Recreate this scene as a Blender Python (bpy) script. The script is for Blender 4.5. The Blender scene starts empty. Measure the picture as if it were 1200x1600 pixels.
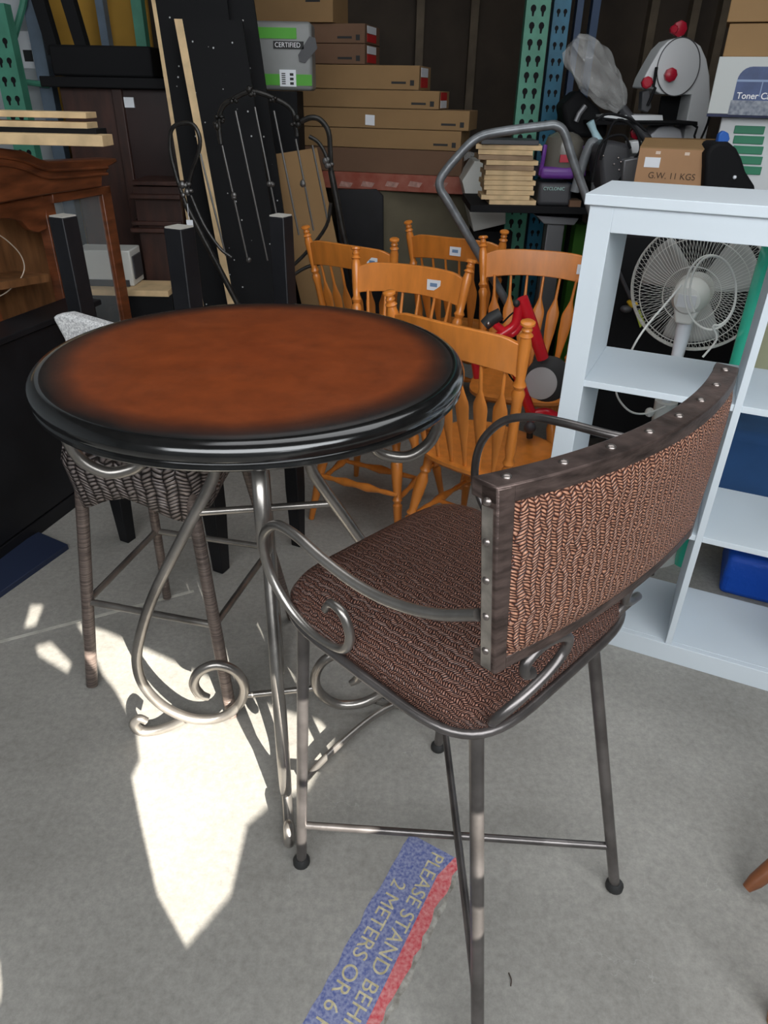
import bpy, bmesh, math, random
from mathutils import Vector, Matrix
import numpy as np
random.seed(7)
C = bpy.context.scene.collection
PI = math.pi
# ------------------------------------------------------------------ camera
F_PX, PITCH, ROLL, CAMH = 1096.4, 0.5391, 0.0208, 1.53
_fw = Vector((0, math.cos(PITCH), -math.sin(PITCH))); _rt0 = Vector((1, 0, 0)); _up0 = _rt0.cross(_fw)
_rt = math.cos(ROLL)*_rt0 + math.sin(ROLL)*_up0
_up = -math.sin(ROLL)*_rt0 + math.cos(ROLL)*_up0
cam = bpy.data.cameras.new('camera'); cam_o = bpy.data.objects.new('camera', cam); C.objects.link(cam_o)
cam.sensor_fit = 'HORIZONTAL'; cam.sensor_width = 36; cam.lens = F_PX*36/1200
cam.clip_start = 0.02; cam.clip_end = 60
m = Matrix((( _rt.x, _up.x, -_fw.x, 0), (_rt.y, _up.y, -_fw.y, 0), (_rt.z, _up.z, -_fw.z, CAMH), (0, 0, 0, 1)))
cam_o.matrix_world = m
bpy.context.scene.camera = cam_o
# ------------------------------------------------------------------ world, sun, door light, exposure
w = bpy.data.worlds.new('world'); bpy.context.scene.world = w; w.use_nodes = True
bg = w.node_tree.nodes['Background']; bg.inputs[0].default_value = (.80, .88, 1.0, 1); bg.inputs[1].default_value = .22
SUN_EL = math.radians(24)
sund = Vector((-.451*math.cos(SUN_EL), .893*math.cos(SUN_EL), -math.sin(SUN_EL)))
sl = bpy.data.lights.new('sun', 'SUN'); sl.energy = 20; sl.angle = math.radians(.25); sl.color = (1, .95, .85)
so = bpy.data.objects.new('sun', sl); C.objects.link(so); so.rotation_euler = sund.to_track_quat('-Z', 'Y').to_euler()
def area(name, loc, target, sx, sy, e, col):
    l = bpy.data.lights.new(name, 'AREA'); l.shape = 'RECTANGLE'; l.size = sx; l.size_y = sy; l.energy = e; l.color = col
    o = bpy.data.objects.new(name, l); C.objects.link(o); o.location = loc
    o.rotation_euler = (Vector(target)-Vector(loc)).to_track_quat('-Z', 'Y').to_euler(); return o
area('door_daylight', (0.3, -1.1, 2.15), (0.1, 2.2, .3), 4.4, 2.0, 135, (.93, .97, 1.0))
area('overhead_fill', (0.6, 2.0, 3.6), (0.6, 2.2, 0), 3.0, 2.0, 30, (.95, .98, 1.0))  # added fill lamp from above; the ceiling has no opening
vs = bpy.context.scene.view_settings
vs.view_transform = 'Standard'; vs.look = 'None'; vs.gamma = 1; vs.use_curve_mapping = False; vs.exposure = 0.35

# ------------------------------------------------------------------ photo measuring helpers (turn a sight line into a place in the room)
def ray(u, v): return (u-600)/F_PX*_rt + (800-v)/F_PX*_up + _fw
CAMP = Vector((0, 0, CAMH))
def at(u, v, Y):
    d = ray(u, v); return CAMP + d*(Y/d.y)
def atz(u, v, z=0):
    d = ray(u, v); return CAMP + d*((z-CAMH)/d.z)
def atplane(u, v, p0, n):
    d = ray(u, v); n = Vector(n); return CAMP + d*((Vector(p0)-CAMP).dot(n)/d.dot(n))

# ------------------------------------------------------------------ materials
MATS = {}
def mat(name, col, rough=.6, metal=0, var=0, scale=12, bump=0, bscale=None, spec=.5, stretch=None, coat=0, alpha=None, trans=0, col2=None):
    if name in MATS: return MATS[name]
    m = bpy.data.materials.new(name); m.use_nodes = True; nt = m.node_tree; b = nt.nodes['Principled BSDF']
    b.inputs['Base Color'].default_value = (*col, 1); b.inputs['Roughness'].default_value = rough
    b.inputs['Metallic'].default_value = metal; b.inputs['Specular IOR Level'].default_value = spec
    if coat: b.inputs['Coat Weight'].default_value = coat; b.inputs['Coat Roughness'].default_value = .15
    if trans: b.inputs['Transmission Weight'].default_value = trans
    if alpha is not None: b.inputs['Alpha'].default_value = alpha
    if var or bump or col2:
        tc = nt.nodes.new('ShaderNodeTexCoord'); mp = nt.nodes.new('ShaderNodeMapping')
        if stretch: mp.inputs['Scale'].default_value = stretch
        nt.links.new(tc.outputs['Object'], mp.inputs[0])
        n = nt.nodes.new('ShaderNodeTexNoise'); n.inputs['Scale'].default_value = scale; n.inputs['Detail'].default_value = 6
        nt.links.new(mp.outputs[0], n.inputs['Vector'])
        if var or col2:
            r = nt.nodes.new('ShaderNodeValToRGB'); c2 = col2 or tuple(min(1, c*(1+var)) for c in col)
            c1 = col if col2 else tuple(c*(1-var) for c in col)
            r.color_ramp.elements[0].position = .32; r.color_ramp.elements[1].position = .68
            r.color_ramp.elements[0].color = (*c1, 1); r.color_ramp.elements[1].color = (*c2, 1)
            nt.links.new(n.outputs['Fac'], r.inputs[0]); nt.links.new(r.outputs[0], b.inputs['Base Color'])
        if bump:
            n2 = nt.nodes.new('ShaderNodeTexNoise'); n2.inputs['Scale'].default_value = bscale or scale*4; n2.inputs['Detail'].default_value = 4
            nt.links.new(mp.outputs[0], n2.inputs['Vector'])
            bp = nt.nodes.new('ShaderNodeBump'); bp.inputs['Strength'].default_value = bump; bp.inputs['Distance'].default_value = .004
            nt.links.new(n2.outputs['Fac'], bp.inputs['Height']); nt.links.new(bp.outputs[0], b.inputs['Normal'])
    MATS[name] = m; return m

def weave_mat(name, cA, cB, cD, sx, sy, rough=.4, metal=0, strength=.9, rot=0, coord='UV', wob_=1.0):
    """plaited strands from a brick lattice, laid in a zigzag"""
    m = bpy.data.materials.new(name); m.use_nodes = True; nt = m.node_tree; N = nt.nodes; L = nt.links; b = N['Principled BSDF']
    tc = N.new('ShaderNodeTexCoord'); mp = N.new('ShaderNodeMapping'); mp.inputs['Scale'].default_value = (sx, sy, sx); mp.inputs['Rotation'].default_value = (0, 0, rot)
    L.new(tc.outputs[coord], mp.inputs[0])
    sep = N.new('ShaderNodeSeparateXYZ'); L.new(mp.outputs[0], sep.inputs[0])
    def mt(op, a, bb=None, **k):
        n = N.new('ShaderNodeMath'); n.operation = op
        for i, v in enumerate((a, bb)):
            if v is None: continue
            if isinstance(v, (int, float)): n.inputs[i].default_value = v
            else: L.new(v, n.inputs[i])
        return n.outputs[0]
    # herringbone: strands slant one way in even columns and the other way in odd columns
    wx = N.new('ShaderNodeTexNoise'); wx.inputs['Scale'].default_value = .22; wx.inputs['Detail'].default_value = 3; L.new(mp.outputs[0], wx.inputs['Vector'])
    xx = mt('ADD', sep.outputs[0], mt('MULTIPLY', wx.outputs['Fac'], 2.6*wob_))
    colf = mt('FLOOR', xx); par = mt('MODULO', mt('ABSOLUTE', colf), 2.0)
    sign = mt('SUBTRACT', mt('MULTIPLY', par, 2.0), 1.0)
    fx = mt('SUBTRACT', mt('FRACT', xx), .5)
    wob = N.new('ShaderNodeTexNoise'); wob.inputs['Scale'].default_value = .35; wob.inputs['Detail'].default_value = 2; L.new(mp.outputs[0], wob.inputs['Vector'])
    yy = mt('ADD', mt('ADD', sep.outputs[1], mt('MULTIPLY', fx, sign)), mt('MULTIPLY', wob.outputs['Fac'], 1.6))
    fy = mt('FRACT', yy)
    prof = mt('MULTIPLY', mt('SINE', mt('MULTIPLY', fy, PI)), mt('POWER', mt('COSINE', mt('MULTIPLY', fx, PI)), .45))
    ramp = N.new('ShaderNodeValToRGB'); e = ramp.color_ramp.elements
    e[0].position = .18; e[0].color = (*cD, 1); e[1].position = .85; e[1].color = (*cB, 1)
    e2 = ramp.color_ramp.elements.new(.5); e2.color = (*cA, 1)
    L.new(prof, ramp.inputs[0])
    ns = N.new('ShaderNodeTexNoise'); ns.inputs['Scale'].default_value = 1.3; ns.inputs['Detail'].default_value = 3; L.new(mp.outputs[0], ns.inputs['Vector'])
    mx = N.new('ShaderNodeMix'); mx.data_type = 'RGBA'; mx.blend_type = 'MULTIPLY'; mx.inputs[0].default_value = .75
    rr = N.new('ShaderNodeValToRGB'); rr.color_ramp.elements[0].position = .3; rr.color_ramp.elements[1].position = .7
    rr.color_ramp.elements[0].color = (.35, .35, .38, 1); rr.color_ramp.elements[1].color = (1.0, .95, .9, 1)
    L.new(ns.outputs['Fac'], rr.inputs[0]); L.new(ramp.outputs[0], mx.inputs[6]); L.new(rr.outputs[0], mx.inputs[7]); L.new(mx.outputs[2], b.inputs['Base Color'])
    bp = N.new('ShaderNodeBump'); bp.inputs['Strength'].default_value = strength; bp.inputs['Distance'].default_value = .003
    L.new(prof, bp.inputs['Height']); L.new(bp.outputs[0], b.inputs['Normal'])
    b.inputs['Roughness'].default_value = rough; b.inputs['Metallic'].default_value = metal
    MATS[name] = m; return m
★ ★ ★
- [Problem statement]: Count up every line above that has the word "scene" in it; answer with the number alone.

- [Solution for this problem]: 5